● **OBJECTIVE**
Skip all pictures, then print the remaining material exactly.

..........

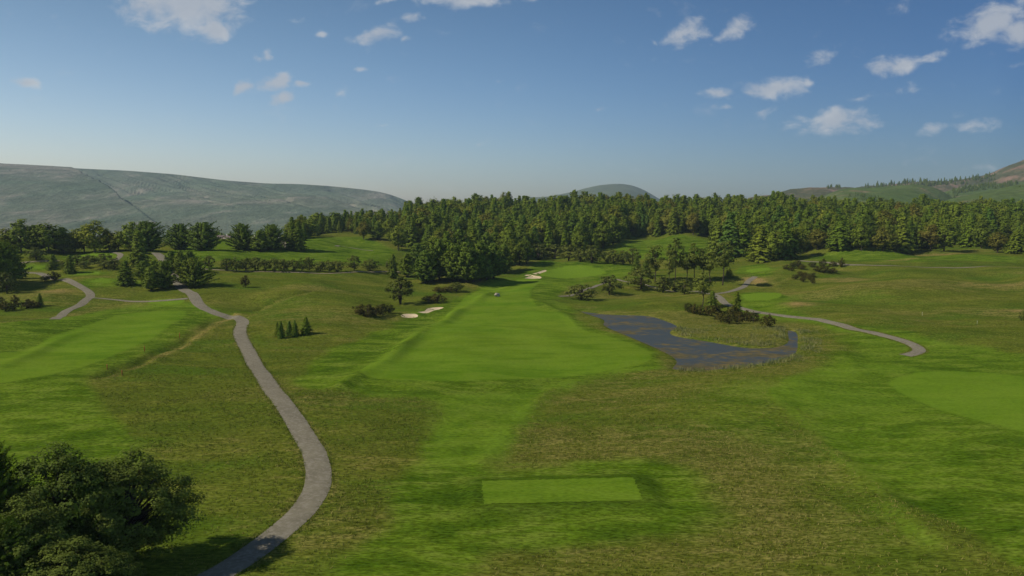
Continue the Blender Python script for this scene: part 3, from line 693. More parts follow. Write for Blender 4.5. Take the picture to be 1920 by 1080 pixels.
def leafy(seed, w=.75, bare=.22, nclump=46, per=26, leaf=.045, squash=1.0, trunk=.022, gap=.15, stems=1, clr=.13, top=1.0, oval=1.0):
    g = np.random.default_rng(seed); cr_, tr = TB(), TB()
    hc = (top - bare); cz = bare + hc * .5
    # clump centres spread through an ellipsoid shell
    pts = []
    k = 0
    while len(pts) < nclump and k < 20000:
        k += 1
        v = unit(g.normal(size=3)); r = g.uniform(.35, 1.0) ** .6
        p = np.array([v[0] * w / 2 * r, v[1] * w / 2 * r, cz + v[2] * hc / 2 * r])
        tt = (p[2] - bare) / hc
        env = math.sin(min(.88, max(tt, 0) * .8 + .2) * math.pi) ** .5 if oval == 1.0 else (1 - tt) ** .6
        p[0] *= env; p[1] *= env
        if all(np.linalg.norm(p - q) > clr * (.55 if gap < .2 else .7) for q in pts): pts.append(p)
    pts = np.array(pts)
    cen = np.array([0, 0, cz - .05])
    for s_ in range(stems):
        a = g.uniform(0, 6.28) ; sp = 0 if stems == 1 else g.uniform(.04, .12)
        bend = g.normal(size=2) * .02
        hh = bare + hc * .75
        tr.tube([(sp * math.cos(a) * t + bend[0] * math.sin(t * 3), sp * math.sin(a) * t + bend[1] * math.sin(t * 2.5), hh * t) for t in np.linspace(0, 1, 7)],
                [trunk * (1 - .8 * t) for t in np.linspace(0, 1, 7)])
    for p in pts[:: 2 if nclump > 30 else 1]:
        z0 = bare * .8 + (p[2] - bare) * .55; z0 = max(z0, bare * .6)
        tr.tube([(0, 0, z0), (p[0] * .5, p[1] * .5, z0 + (p[2] - z0) * .55 + .01), (p[0] * .95, p[1] * .95, p[2])], [trunk * .38, trunk * .22, trunk * .08], 4)
    for p in pts:
        m = int(per * g.uniform(.7, 1.3)); cr0 = clr * g.uniform(.55, 1.1)
        v = unit(g.normal(size=(m, 3))); rr = (g.uniform(.45, 1, m) * g.choice([1, 1, 1, 1.35], m))[:, None]
        c = p + v * rr * cr0 * np.array([1, 1, .75 * squash])
        out = unit(p - cen)
        nn = v * .75 + out * .7 + np.array([0, 0, .25]) + g.normal(size=(m, 3)) * .25
        V, Fq = quads(c, nn, leaf * g.uniform(.7, 1.35, m), 1.2, g); cr_.add(V, Fq)
    return cr_.data(), tr.data()

def mesh_pair(name, data, mf, mb):
    (cv, cf), (tv, tf) = data
    z = 1.0 / cv[:, 2].max()
    cv = cv * z; tv = tv * z
    wid = (np.percentile(cv[:, 0], 98) - np.percentile(cv[:, 0], 2) + np.percentile(cv[:, 1], 98) - np.percentile(cv[:, 1], 2)) / 2
    crown = mesh_np(name + '_crown', cv, cf, [mf]); trunk = mesh_np(name + '_trunk', tv, tf, [mb], smooth=True)
    joint = mesh_np(name, np.vstack([cv, tv]), np.vstack([cf, tf + len(cv)]), [mf, mb], np.concatenate([np.zeros(len(cf)), np.ones(len(tf))]))
    return dict(crown=crown, trunk=trunk, joint=joint, w=float(wid))

KIND = {}
def kind(key, name, cat, variants): KIND[key] = (name, cat, variants)
kind('spruce', 'spruce_tree', 'conifer', [mesh_pair('spruce', conifer(100 + i, w=.40 + .03 * (i % 3), levels=27, leaf=.043, rag=.32, taper=.95), M_SPRUCE, M_BARK) for i in range(5)])
kind('fir', 'fir_tree', 'conifer', [mesh_pair('fir', conifer(200 + i, w=.50 + .04 * (i % 3), levels=25, droop=-.05, up=.5, leaf=.048, taper=.70, bare=.09, rag=.42), M_PINE, M_BARK) for i in range(4)])
kind('pine', 'pine_tree', 'pine', [mesh_pair('pine', conifer(300 + i, w=.85, levels=23, droop=-.05, up=.6, leaf=.048, taper=.56, bare=.03, rag=.5, per=12), M_PINE, M_BARK) for i in range(4)])
kind('broad', 'broadleaf_tree', 'tree', [mesh_pair('broadleaf', leafy(400 + i, w=.66 + .05 * (i % 3), bare=.08, nclump=60, per=38, leaf=.044, clr=.12), M_BROAD, M_BARK) for i in range(4)])
kind('autumn', 'autumn_tree', 'tree', [mesh_pair('autumn', leafy(450 + i, w=.66, bare=.12, nclump=56, per=36, leaf=.044, clr=.12), M_AUTUMN, M_BARK) for i in range(2)])
kind('birch', 'birch_tree', 'tree', [mesh_pair('birch', leafy(500 + i, w=.40, bare=.30, nclump=34, per=30, leaf=.032, trunk=.011, clr=.085, gap=.3), M_BIRCH, M_BARK) for i in range(4)])
kind('slim', 'slender_conifer', 'conifer', [mesh_pair('slim', conifer(550 + i, w=.42, levels=24, leaf=.042, rag=.35, bare=.04, taper=.7), M_PINE, M_BARK) for i in range(3)])
kind('shrubby', 'small_tree', 'tree', [mesh_pair('shrubby', leafy(600 + i, w=1.15, bare=.10, nclump=34, per=22, leaf=.075, trunk=.03, stems=3, clr=.17, gap=.3), M_SHRUB, M_BARK) for i in range(4)])
kind('round', 'broadleaf_tree', 'tree', [mesh_pair('round', leafy(640, w=.9, bare=.12, nclump=52, per=34, leaf=.042, trunk=.028, stems=3, clr=.11, gap=.3), M_SHRUB, M_BARK)])
kind('bush', 'hedge_bush', 'bush', [mesh_pair('bush', leafy(660 + i, w=1.3, bare=.06, nclump=32, per=22, leaf=.08, trunk=.03, stems=3, clr=.19), M_SHRUB, M_BARK) for i in range(4)])
kind('gorse', 'gorse_bush', 'bush', [mesh_pair('gorse', leafy(700 + i, w=1.5, bare=.02, nclump=30, per=24, leaf=.09, trunk=.03, stems=3, clr=.22), M_GORSE, M_BARK) for i in range(4)])
kind('near', 'broadleaf_tree', 'tree', [mesh_pair('nearleaf', leafy(810 + i, w=.88, bare=.08, nclump=210, per=190, leaf=.0135, trunk=.022, clr=.078, gap=.3), M_NEAR, M_BARK) for i in range(2)])
kind('nearc', 'conifer_tree', 'conifer', [mesh_pair('nearcon', conifer(850 + i, w=.62, levels=66, droop=-.1, up=.6, leaf=.0145, taper=.6, bare=.05, rag=.45, per=22), M_NEARC, M_BARK) for i in range(2)])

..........

● **THE REPLY**
Continue the Blender Python script for this scene: part 3, from line 693. More parts follow. Write for Blender 4.5. Take the picture to be 1920 by 1080 pixels.
def leafy(seed, w=.75, bare=.22, nclump=46, per=26, leaf=.045, squash=1.0, trunk=.022, gap=.15, stems=1, clr=.13, top=1.0, oval=1.0):
    g = np.random.default_rng(seed); cr_, tr = TB(), TB()
    hc = (top - bare); cz = bare + hc * .5
    # clump centres spread through an ellipsoid shell
    pts = []
    k = 0
    while len(pts) < nclump and k < 20000:
        k += 1
        v = unit(g.normal(size=3)); r = g.uniform(.35, 1.0) ** .6
        p = np.array([v[0] * w / 2 * r, v[1] * w / 2 * r, cz + v[2] * hc / 2 * r])
        tt = (p[2] - bare) / hc
        env = math.sin(min(.88, max(tt, 0) * .8 + .2) * math.pi) ** .5 if oval == 1.0 else (1 - tt) ** .6
        p[0] *= env; p[1] *= env
        if all(np.linalg.norm(p - q) > clr * (.55 if gap < .2 else .7) for q in pts): pts.append(p)
    pts = np.array(pts)
    cen = np.array([0, 0, cz - .05])
    for s_ in range(stems):
        a = g.uniform(0, 6.28) ; sp = 0 if stems == 1 else g.uniform(.04, .12)
        bend = g.normal(size=2) * .02
        hh = bare + hc * .75
        tr.tube([(sp * math.cos(a) * t + bend[0] * math.sin(t * 3), sp * math.sin(a) * t + bend[1] * math.sin(t * 2.5), hh * t) for t in np.linspace(0, 1, 7)],
                [trunk * (1 - .8 * t) for t in np.linspace(0, 1, 7)])
    for p in pts[:: 2 if nclump > 30 else 1]:
        z0 = bare * .8 + (p[2] - bare) * .55; z0 = max(z0, bare * .6)
        tr.tube([(0, 0, z0), (p[0] * .5, p[1] * .5, z0 + (p[2] - z0) * .55 + .01), (p[0] * .95, p[1] * .95, p[2])], [trunk * .38, trunk * .22, trunk * .08], 4)
    for p in pts:
        m = int(per * g.uniform(.7, 1.3)); cr0 = clr * g.uniform(.55, 1.1)
        v = unit(g.normal(size=(m, 3))); rr = (g.uniform(.45, 1, m) * g.choice([1, 1, 1, 1.35], m))[:, None]
        c = p + v * rr * cr0 * np.array([1, 1, .75 * squash])
        out = unit(p - cen)
        nn = v * .75 + out * .7 + np.array([0, 0, .25]) + g.normal(size=(m, 3)) * .25
        V, Fq = quads(c, nn, leaf * g.uniform(.7, 1.35, m), 1.2, g); cr_.add(V, Fq)
    return cr_.data(), tr.data()

def mesh_pair(name, data, mf, mb):
    (cv, cf), (tv, tf) = data
    z = 1.0 / cv[:, 2].max()
    cv = cv * z; tv = tv * z
    wid = (np.percentile(cv[:, 0], 98) - np.percentile(cv[:, 0], 2) + np.percentile(cv[:, 1], 98) - np.percentile(cv[:, 1], 2)) / 2
    crown = mesh_np(name + '_crown', cv, cf, [mf]); trunk = mesh_np(name + '_trunk', tv, tf, [mb], smooth=True)
    joint = mesh_np(name, np.vstack([cv, tv]), np.vstack([cf, tf + len(cv)]), [mf, mb], np.concatenate([np.zeros(len(cf)), np.ones(len(tf))]))
    return dict(crown=crown, trunk=trunk, joint=joint, w=float(wid))

KIND = {}
def kind(key, name, cat, variants): KIND[key] = (name, cat, variants)
kind('spruce', 'spruce_tree', 'conifer', [mesh_pair('spruce', conifer(100 + i, w=.40 + .03 * (i % 3), levels=27, leaf=.043, rag=.32, taper=.95), M_SPRUCE, M_BARK) for i in range(5)])
kind('fir', 'fir_tree', 'conifer', [mesh_pair('fir', conifer(200 + i, w=.50 + .04 * (i % 3), levels=25, droop=-.05, up=.5, leaf=.048, taper=.70, bare=.09, rag=.42), M_PINE, M_BARK) for i in range(4)])
kind('pine', 'pine_tree', 'pine', [mesh_pair('pine', conifer(300 + i, w=.85, levels=23, droop=-.05, up=.6, leaf=.048, taper=.56, bare=.03, rag=.5, per=12), M_PINE, M_BARK) for i in range(4)])
kind('broad', 'broadleaf_tree', 'tree', [mesh_pair('broadleaf', leafy(400 + i, w=.66 + .05 * (i % 3), bare=.08, nclump=60, per=38, leaf=.044, clr=.12), M_BROAD, M_BARK) for i in range(4)])
kind('autumn', 'autumn_tree', 'tree', [mesh_pair('autumn', leafy(450 + i, w=.66, bare=.12, nclump=56, per=36, leaf=.044, clr=.12), M_AUTUMN, M_BARK) for i in range(2)])
kind('birch', 'birch_tree', 'tree', [mesh_pair('birch', leafy(500 + i, w=.40, bare=.30, nclump=34, per=30, leaf=.032, trunk=.011, clr=.085, gap=.3), M_BIRCH, M_BARK) for i in range(4)])
kind('slim', 'slender_conifer', 'conifer', [mesh_pair('slim', conifer(550 + i, w=.42, levels=24, leaf=.042, rag=.35, bare=.04, taper=.7), M_PINE, M_BARK) for i in range(3)])
kind('shrubby', 'small_tree', 'tree', [mesh_pair('shrubby', leafy(600 + i, w=1.15, bare=.10, nclump=34, per=22, leaf=.075, trunk=.03, stems=3, clr=.17, gap=.3), M_SHRUB, M_BARK) for i in range(4)])
kind('round', 'broadleaf_tree', 'tree', [mesh_pair('round', leafy(640, w=.9, bare=.12, nclump=52, per=34, leaf=.042, trunk=.028, stems=3, clr=.11, gap=.3), M_SHRUB, M_BARK)])
kind('bush', 'hedge_bush', 'bush', [mesh_pair('bush', leafy(660 + i, w=1.3, bare=.06, nclump=32, per=22, leaf=.08, trunk=.03, stems=3, clr=.19), M_SHRUB, M_BARK) for i in range(4)])
kind('gorse', 'gorse_bush', 'bush', [mesh_pair('gorse', leafy(700 + i, w=1.5, bare=.02, nclump=30, per=24, leaf=.09, trunk=.03, stems=3, clr=.22), M_GORSE, M_BARK) for i in range(4)])
kind('near', 'broadleaf_tree', 'tree', [mesh_pair('nearleaf', leafy(810 + i, w=.88, bare=.08, nclump=210, per=190, leaf=.0135, trunk=.022, clr=.078, gap=.3), M_NEAR, M_BARK) for i in range(2)])
kind('nearc', 'conifer_tree', 'conifer', [mesh_pair('nearcon', conifer(850 + i, w=.62, levels=66, droop=-.1, up=.6, leaf=.0145, taper=.6, bare=.05, rag=.45, per=22), M_NEARC, M_BARK) for i in range(2)])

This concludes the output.